A novel method to estimate resistivity index of tight sandstone reservoirs using nuclear magnetic resonance logs

Abstract

The relationship between resistivity index and water saturation (I-Sw) is very important in formation evaluation via petrophysical data. Low permeability and complicated pore structure make it more difficult to determine I-Sw relationship through rock's electrical property measurements. Nuclear magnetic resonance (NMR) logs are alternative ways to obtain these key parameters. To establish a model to estimate resistivity index from NMR logs, 17 cores from the study area were selected for experiments. The helium porosity, air permeability, NMR T2 distribution, and resistivity of cores were measured. I-Sw relationship was evaluated accordingly. Given these variables, Archie formula, J function, Schlumberger-Doll-Research (SDR) model, and correlation between capillary pressure curve and T2 distribution (Pc-T2) were used to derive a novel method.
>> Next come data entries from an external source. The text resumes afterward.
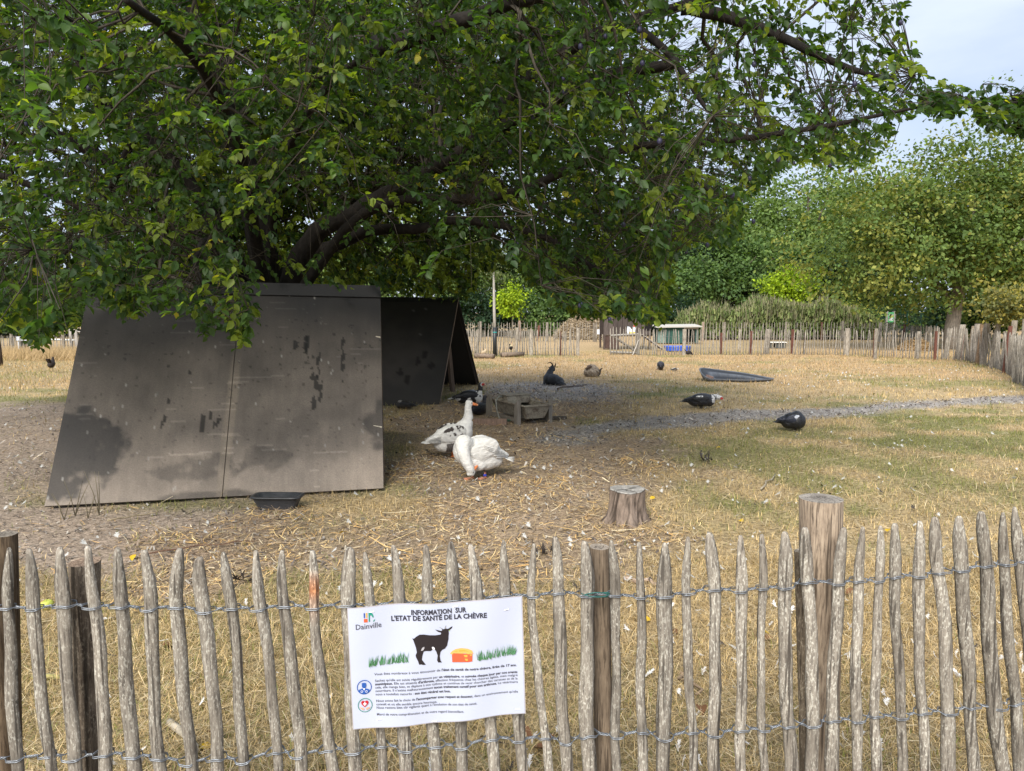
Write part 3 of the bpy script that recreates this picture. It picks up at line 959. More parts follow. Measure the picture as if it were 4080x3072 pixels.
for i in big:
    o = link("leaf", LM[4] if random.random() < .03 else LM[random.randrange(4)], tree)
    m_ = Matrix((D_[i], X_[i], N_[i])).transposed().to_4x4()
    m_.translation = Vector(B_[i]) - TB
    o.matrix_local = m_ @ Matrix.Diagonal((S_l[i, 0],) * 3 + (1,))
# plums
mb = MB(); mb.ell((0, 0, -.028), (.0165, .0165, .021), None, 12, 9, (.035, .033, .075)); PLM = mb.mesh("plum", M['skin'], True)
mb = MB(); mb.tube([(0, 0, 0), (.001, .001, -.010)], .001, 4, (.1, .12, .04))
cand = np.nonzero(isin & (np.arange(len(isin)) < len(isin) - 110) & (((u[sel] > 2000) & (u[sel] < 3700)) | (u[sel] < 420)) & (CD < 7.6) & (v[sel] > 10) & (v[sel] < 1200))[0]
for i in rng.choice(cand, min(110, len(cand)), replace=False):
    o = link("plum", PLM, tree)
    o.location = Vector(CP[i] + dirv[i] * ln[i] * rng.random() * .7) - TB + Vector((0, 0, -.015))
    o.scale = (random.uniform(.85, 1.15),) * 3

# ------------------------------------------------------------------ trees and hedges beyond the yard
def leaf_cloud(cent, rad, n, per, leaf, cols, spread, seed, droop=0.0, shell=.55, flat=1.0, uprightness=.0):
    rg = np.random.default_rng(seed)
    m_ = n // per
    th = rg.random(m_) * 6.283; cz = rg.random(m_) * 2 - 1
    r_ = (shell + (1 - shell) * rg.random(m_)) ** .7
    dirs = np.stack([np.cos(th) * np.sqrt(1 - cz ** 2), np.sin(th) * np.sqrt(1 - cz ** 2), cz], 1)
    lump = 1 + .52 * (vnoise(th * 2.2, cz * 3.0, seed) - .5) * 2 + .2 * (vnoise(th * 6, cz * 8, seed + 3) - .5) * 2
    C0 = np.array(cent) + dirs * np.array(rad) * (r_ * lump)[:, None]
    k_ = vnoise(C0[:, 0] * 1.1 + C0[:, 2], C0[:, 1] * 1.1 - C0[:, 2] * .7, seed + 9) > .33
    C0, dirs = C0[k_], dirs[k_]
    m_ = len(C0)
    Pp = C0[:, None] + rg.normal(0, spread, (m_, per, 3)) * np.array([1, 1, .6 * flat])
    Pp[:, :, 2] -= droop * rg.random((m_, per))
    d_ = dirs[:, None] * .5 + rg.normal(0, .6, (m_, per, 3)); d_[:, :, 2] -= .25 - uprightness
    d_ /= np.linalg.norm(d_, axis=2, keepdims=True)
    nn_ = rg.normal(0, .6, (m_, per, 3)) + dirs[:, None] * .5; nn_[:, :, 2] += .7
    nn_ -= d_ * np.sum(nn_ * d_, 2, keepdims=True); nn_ /= np.linalg.norm(nn_, axis=2, keepdims=True)
    xx = np.cross(nn_, d_)
    sz = leaf * (.6 + .8 * rg.random((m_, per, 1)))
    q = [Pp, Pp + d_ * sz * .5 + xx * sz * .32, Pp + d_ * sz, Pp + d_ * sz * .5 - xx * sz * .32]
    V = np.stack(q, 2).reshape(-1, 3)
    cc = np.array(cols)[rg.integers(0, len(cols), (m_,))][:, None] * (.65 + .7 * rg.random((m_, per, 1)))
    Cc = np.repeat(cc.reshape(-1, 3), 4, 0)
    return V, np.arange(len(V)).reshape(-1, 4), Cc

def far_tree(name, label, u, Y, vt, vb, wpx, cols, n, leaf=.16, trunk=True, seed=1, tcol=(.10, .08, .065), tr=.16, cat="tree", group=None, lobes=3, depth=.8, per=26, spread=.30, shell=.5, uprightness=0.0, lean=0.0, tilt_u=0):
    base_ = Vector((ray(u, 1300, Y).x, Y, 0))
    zt, zb = ray(u, vt, Y).z, max(.0, ray(u, vb, Y).z)
    leaf, n = leaf * 1.34, int(n * 1.25)
    w = wpx * Y / F_PX
    t_ = thing(name, label, cat, tuple(base_), 0, group)
    rg = random.Random(seed)
    sets = []
    H = zt - zb
    if lobes == 1:
        sets.append(leaf_cloud((0, 0, zb + H / 2), (w / 2, w / 2 * depth, H / 2), n, per, leaf, cols, spread, seed, shell=shell, uprightness=uprightness))
    else:
        for k_ in range(lobes):
            f = .42 + .25 * rg.random()
            cx_ = (k_ / (lobes - 1) - .5) * w * .62 if lobes > 1 else 0
            top_ = zb + H * (1.0 if k_ == lobes // 2 else .68 + .26 * rg.random())
            rz_ = (top_ - zb) * (.40 + .06 * rg.random())
            cz_ = top_ - rz_ * .93
            sets.append(leaf_cloud((cx_, rg.uniform(-.3, .3) * w * depth * .4, cz_), (w * f * .62, w * f * depth * .6, rz_), n // lobes, per, leaf, cols, spread, seed * 10 + k_, shell=shell, uprightness=uprightness))
        sets.append(leaf_cloud((0, 0, zb + H * .30), (w * .46, w * .34 * depth, H * .30), n // lobes, per, leaf, cols, spread, seed * 10 + 8, shell=shell, uprightness=uprightness))
    V, Fq, C = join(sets)
    tag(link("crown", bigmesh("crown", V, Fq, M['farleaf'], C), t_), kind="stuff")
    if trunk:
        mb = MB()
        mb.tube([(0, 0, -.1), (.02, 0, zb * .5 + .3), (.05 + lean * .5, 0, zb + H * .35), (.0 + lean, 0, zb + H * .75)], [tr * 1.15, tr, tr * .7, tr * .25], 10, tcol, jag=.1)
        for k_ in range(6):
            a = rg.uniform(0, 6.28); z_ = zb + H * rg.uniform(.05, .5)
            mb.tube([(.03, 0, z_), (math.cos(a) * w * .18, math.sin(a) * w * .12, z_ + H * .16), (math.cos(a) * w * .34, math.sin(a) * w * .22, z_ + H * .30)], [tr * .5, tr * .3, tr * .08], 6, tcol)
        mb.build("trunk", M['bark'], t_, True, rel=False)
    return t_

MID, OLV, DRK, ASH, YLG, LIM, PAL = ([(.095, .16, .045), (.12, .19, .05), (.07, .125, .04)], [(.085, .12, .03), (.115, .145, .035), (.07, .095, .028), (.15, .15, .035)], [(.022, .05, .022), (.03, .06, .025), (.018, .04, .02)],
                                     [(.15, .22, .06), (.18, .25, .07), (.11, .175, .05)], [(.12, .18, .045), (.16, .215, .055), (.09, .145, .04), (.22, .235, .055)], [(.26, .36, .018), (.32, .42, .02), (.20, .30, .02)], [(.13, .16, .085), (.17, .19, .10), (.10, .13, .07)])
far_tree("ash_tree", "tall mid green tree behind the wild hedge under open sky", 3200, 62, 640, 1200, 900, ASH, 34000, .24, True, 3, tr=.3, lobes=4, spread=.5)
far_tree("broadleaf_tree", "dark green rounded tree left of the tall ash behind the hedge", 2900, 56, 930, 1270, 560, MID, 20000, .20, True, 4, lobes=3, spread=.4)
far_tree("broadleaf_tree", "dark green tree mass directly behind the yellow-green fountain shaped tree", 3290, 57, 1000, 1280, 560, DRK, 16000, .22, False, 5, lobes=3, spread=.4)
far_tree("pine_tree", "thin dark pine with bare brown trunk and sky behind it", 2712, 58, 900, 1130, 300, [(.03, .055, .03), (.04, .07, .035)], 5200, .20, True, 6, (.10, .07, .055), .22, lobes=3, spread=.35)
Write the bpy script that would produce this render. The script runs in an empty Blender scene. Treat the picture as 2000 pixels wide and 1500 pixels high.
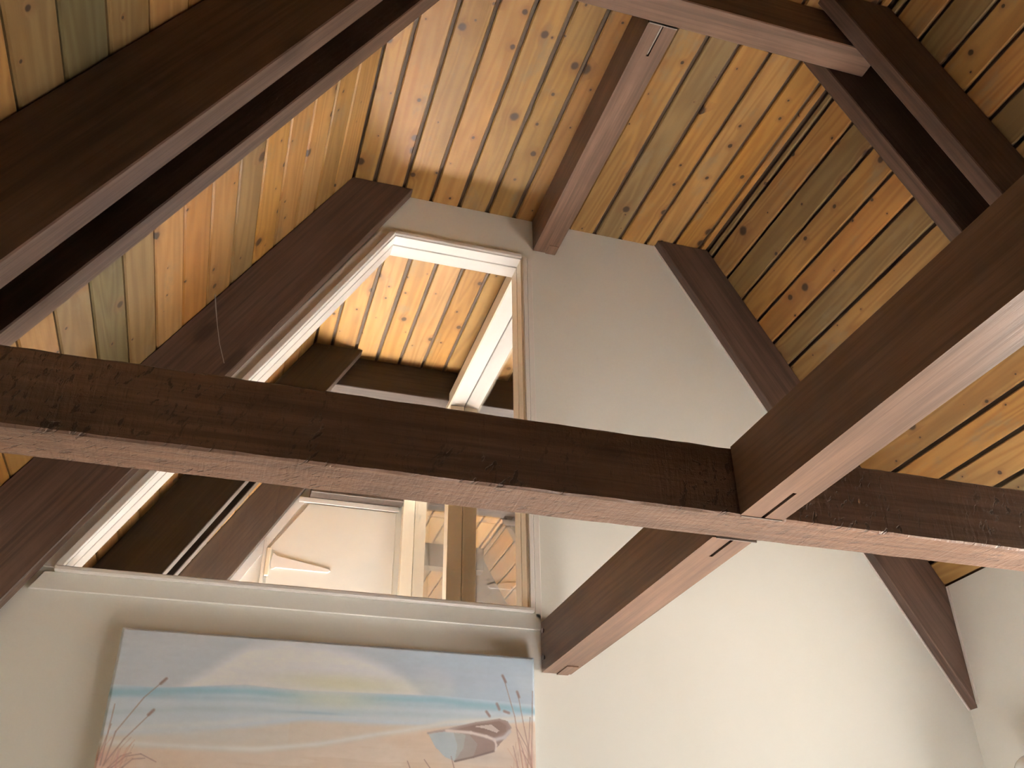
import bpy, bmesh, math, random
import numpy as np
from mathutils import Vector, Matrix

S = 0.8          # metres per survey unit (the end wall stands 4 units = 3.2 m from the camera)
EYE = 1.3        # camera height above the floor
def P(x, y, z): return Vector((x*S, y*S, z*S + EYE))

scene = bpy.context.scene
col = scene.collection

# ------------------------------------------------------------------ camera
PITCH, YAW, ROLL, FPX = 0.55128093, 0.30696608, -0.0132579, 1841.36
ca, sa, cb, sb = math.cos(PITCH), math.sin(PITCH), math.cos(YAW), math.sin(YAW)
fwd = Vector((sb*ca, cb*ca, sa)); right = Vector((cb, -sb, 0)); up = right.cross(fwd)
r2 = right*math.cos(ROLL) + up*math.sin(ROLL); u2 = up*math.cos(ROLL) - right*math.sin(ROLL)
cam_data = bpy.data.cameras.new('camera'); cam = bpy.data.objects.new('camera', cam_data)
col.objects.link(cam)
cam_data.sensor_width = 36.0; cam_data.lens = FPX/2000*36.0
cam_data.clip_start = 0.02; cam_data.clip_end = 500
cam.matrix_world = Matrix(((r2.x, u2.x, -fwd.x, 0), (r2.y, u2.y, -fwd.y, 0), (r2.z, u2.z, -fwd.z, EYE), (0, 0, 0, 1)))
scene.camera = cam

# ------------------------------------------------------------------ sky, sun, exposure
SUN_EL, SUN_AZ = math.radians(46), math.radians(0)   # azimuth from +X towards +Y
world = bpy.data.worlds.new('world'); scene.world = world; world.use_nodes = True
wn = world.node_tree.nodes; wl = world.node_tree.links
sky = wn.new('ShaderNodeTexSky'); sky.sky_type = 'NISHITA'; sky.sun_disc = False
sky.sun_elevation = SUN_EL; sky.sun_rotation = math.pi/2 - SUN_AZ
wl.new(sky.outputs[0], wn['Background'].inputs[0]); wn['Background'].inputs[1].default_value = 0.30
sun_d = bpy.data.lights.new('sun', 'SUN'); sun_d.energy = 400; sun_d.angle = math.radians(0.6)
sun_d.color = (1.0, 0.985, 0.97)
sun = bpy.data.objects.new('sun', sun_d); col.objects.link(sun)
sd = Vector((math.cos(SUN_EL)*math.cos(SUN_AZ), math.cos(SUN_EL)*math.sin(SUN_AZ), math.sin(SUN_EL)))
sun.rotation_euler = sd.to_track_quat('Z', 'Y').to_euler(); sun.location = (12, 3, 14)
vs = scene.view_settings
vs.view_transform = 'Standard'; vs.look = 'None'; vs.gamma = 1.0; vs.exposure = 0.56; vs.use_curve_mapping = False
try:
    scene.cycles.use_denoising = True
    scene.cycles.max_bounces = 10; scene.cycles.diffuse_bounces = 6; scene.cycles.transparent_max_bounces = 12
    scene.cycles.caustics_reflective = False; scene.cycles.caustics_refractive = False
    scene.cycles.sample_clamp_indirect = 12
except Exception: pass

# ------------------------------------------------------------------ the survey
ZC = 3.728                       # flat ceiling
XL, XR = 0.335, 2.525            # creases between flat and slopes
SL, SR = 1.612, 1.79             # steepness of the slopes
WL, WR = -0.96, 3.665            # side walls
FL = -EYE/S                      # floor
LF = 0.25                        # floor of the upper room behind the end wall
YW, YB = 4.0, 4.16               # end wall, front and back
YF = 7.5                         # white wall of the next room
YE, Y0 = 11.0, -1.6              # ends of the building in this model
def xo_l(z): return XL + (z - ZC)/SL
def xo_r(z): return XR + (ZC - z)/SR
def xi_l(z): return -0.829 + (z - 1.195)/1.682
def xi_r(z): return 2.201 + (3.705 - z)/1.809
def zo_l(x): return ZC + (x - XL)*SL
def zo_r(x): return ZC - (x - XR)*SR
def zi_l(x): return 1.195 + (x + 0.829)*1.682
def zi_r(x): return 3.705 - (x - 2.201)*1.809

# ------------------------------------------------------------------ materials
def lin(r, g, b):
    f = lambda c: (c/255/12.92) if c/255 <= 0.04045 else ((c/255+0.055)/1.055)**2.4
    return (f(r), f(g), f(b), 1)
class NT:
    def __init__(self, name):
        self.m = bpy.data.materials.new(name); self.m.use_nodes = True
        self.t = self.m.node_tree; self.n = self.t.nodes; self.b = self.n['Principled BSDF']
    def node(self, kind, **kw):
        nd = self.n.new(kind)
        for k, v in kw.items():
            if k.startswith('i_'):
                key = k[2:]; key = int(key) if key.isdigit() else key
                nd.inputs[key].default_value = v
            else: setattr(nd, k, v)
        return nd
    def link(self, a, b): self.t.links.new(a, b)
    def math(self, op, a, b=None, c=None, clamp=False):
        nd = self.n.new('ShaderNodeMath'); nd.operation = op; nd.use_clamp = clamp
        for i, v in enumerate((a, b, c)):
            if v is None: continue
            if isinstance(v, (int, float)): nd.inputs[i].default_value = v
            else: self.link(v, nd.inputs[i])
        return nd.outputs[0]
    def mix(self, fac, a, b, mode='MIX'):
        nd = self.n.new('ShaderNodeMix'); nd.data_type = 'RGBA'; nd.blend_type = mode
        for s, v in ((0, fac), (6, a), (7, b)):
            if isinstance(v, (int, float)): nd.inputs[s].default_value = v
            elif isinstance(v, tuple): nd.inputs[s].default_value = v
            else: self.link(v, nd.inputs[s])
        return nd.outputs[2]
    def step(self, x, lo, hi):
        nd = self.n.new('ShaderNodeMapRange'); nd.interpolation_type = 'SMOOTHSTEP'
        nd.inputs[1].default_value = lo; nd.inputs[2].default_value = hi
        if lo > hi:
            nd.inputs[1].default_value = hi; nd.inputs[2].default_value = lo
            nd.inputs[3].default_value = 1; nd.inputs[4].default_value = 0
        self.link(x, nd.inputs[0]); return nd.outputs[0]
    def noise(self, vec, scale, detail=3, rough=0.55, dist=0):
        nd = self.n.new('ShaderNodeTexNoise'); nd.inputs['Scale'].default_value = scale
        nd.inputs['Detail'].default_value = detail; nd.inputs['Roughness'].default_value = rough
        nd.inputs['Distortion'].default_value = dist
        self.link(vec, nd.inputs['Vector']); return nd.outputs[0]
    def mapping(self, vec, scale=(1, 1, 1), rot=(0, 0, 0)):
        nd = self.n.new('ShaderNodeMapping'); nd.inputs['Scale'].default_value = scale; nd.inputs['Rotation'].default_value = rot
        self.link(vec, nd.inputs['Vector']); return nd.outputs[0]
    def bump(self, h, strength, dist=0.01):
        nd = self.n.new('ShaderNodeBump'); nd.inputs['Strength'].default_value = strength; nd.inputs['Distance'].default_value = dist
        self.link(h, nd.inputs['Height']); self.link(nd.outputs[0], self.b.inputs['Normal'])

def mat_board():
    t = NT('pine_board')
    tc = t.node('ShaderNodeTexCoord').outputs['Object']
    oi = t.node('ShaderNodeObjectInfo')
    off = t.node('ShaderNodeCombineXYZ')
    t.link(t.math('MULTIPLY', oi.outputs['Random'], 31.0), off.inputs[0])
    t.link(t.math('MULTIPLY', oi.outputs['Random'], 173.0), off.inputs[1])
    t.link(t.math('MULTIPLY', oi.outputs['Random'], 57.0), off.inputs[2])
    va = t.node('ShaderNodeVectorMath', operation='ADD'); t.link(tc, va.inputs[0]); t.link(off.outputs[0], va.inputs[1]); v = va.outputs[0]
    # knots: one candidate per cell, a share of them real, of many sizes
    vk = t.mapping(v, (7.5, 6.0, 0.0001))
    wob = t.noise(t.mapping(v, (1, 1, 0.001)), 30, 2)
    vo = t.node('ShaderNodeTexVoronoi', voronoi_dimensions='2D'); t.link(vk, vo.inputs['Vector']); vo.inputs['Scale'].default_value = 1.0
    sep = t.node('ShaderNodeSeparateColor'); t.link(vo.outputs['Color'], sep.inputs[0])
    rad = t.math('MULTIPLY_ADD', t.math('POWER', sep.outputs[0], 3.0), 0.15, 0.028)
    rad = t.math('MULTIPLY', rad, t.step(sep.outputs[1], 0.30, 0.36))
    d = t.math('ADD', vo.outputs['Distance'], t.math('MULTIPLY_ADD', wob, 0.06, -0.03))
    q = t.math('DIVIDE', d, t.math('ADD', rad, 1e-4))
    knot = t.step(q, 1.1, 0.55)
    halo = t.step(q, 3.2, 0.8)
    # grain bends round the knots
    bend = t.node('ShaderNodeCombineXYZ'); t.link(t.math('MULTIPLY', halo, 0.012), bend.inputs[0])
    vb = t.node('ShaderNodeVectorMath', operation='ADD'); t.link(v, vb.inputs[0]); t.link(bend.outputs[0], vb.inputs[1])
    g1 = t.noise(t.mapping(vb.outputs[0], (9, 0.55, 9)), 1.0, 2, 0.5)
    ring = t.math('MULTIPLY_ADD', t.math('SINE', t.math('MULTIPLY', g1, 62)), 0.5, 0.5)
    fine = t.noise(t.mapping(vb.outputs[0], (160, 5, 160)), 1.0, 3, 0.6)
    blot = t.noise(t.mapping(v, (5, 1.6, 5)), 1.0, 3, 0.6)
    stain = t.noise(t.mapping(v, (6, 2.6, 6)), 1.3, 4, 0.65)
    base = oi.outputs['Color']
    c = t.mix(t.math('MULTIPLY', ring, 0.42), base, (0.55, 0.42, 0.30, 1), 'MULTIPLY')
    c = t.mix(t.math('MULTIPLY', fine, 0.35), c, (0.62, 0.5, 0.4, 1), 'MULTIPLY')
    c = t.mix(t.step(blot, 0.42, 0.68), c, t.mix(1.0, c, (1.22, 1.14, 1.0, 1), 'MULTIPLY'))
    c = t.mix(t.math('MULTIPLY', t.step(stain, 0.55, 0.72), 0.62), c, (0.17, 0.125, 0.075, 1))
    c = t.mix(t.math('MULTIPLY', halo, 0.36), c, (0.14, 0.055, 0.022, 1))
    c = t.mix(t.math('MULTIPLY', knot, 0.93), c, (0.028, 0.013, 0.008, 1))
    t.link(c, t.b.inputs['Base Color'])
    t.b.inputs['Roughness'].default_value = 0.42; t.b.inputs['Specular IOR Level'].default_value = 0.22
    t.bump(t.math('ADD', t.math('MULTIPLY', fine, 0.6), t.math('MULTIPLY', ring, 0.4)), 0.18, 0.002)
    return t.m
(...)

It aims to calculate resistivity index from T2 time, porosity, and geometric mean of T2 time. The experimental data were applied and the corresponding model was established by multiple statistical regression method. Resistivity index is successfully predicted by T2 distribution. Then, the established model was tested by the experimental data not involved in the modeling. The validation shows that the model is highly precise. Finally, the model was applied to formation evaluation for a field case with satisfactory results. The proposed method and model provide a quantitative basis to analyze and predict resistivity index by well log data. They are of great significance for the accurate determination of oil and gas saturation of tight sandstone reservoirs.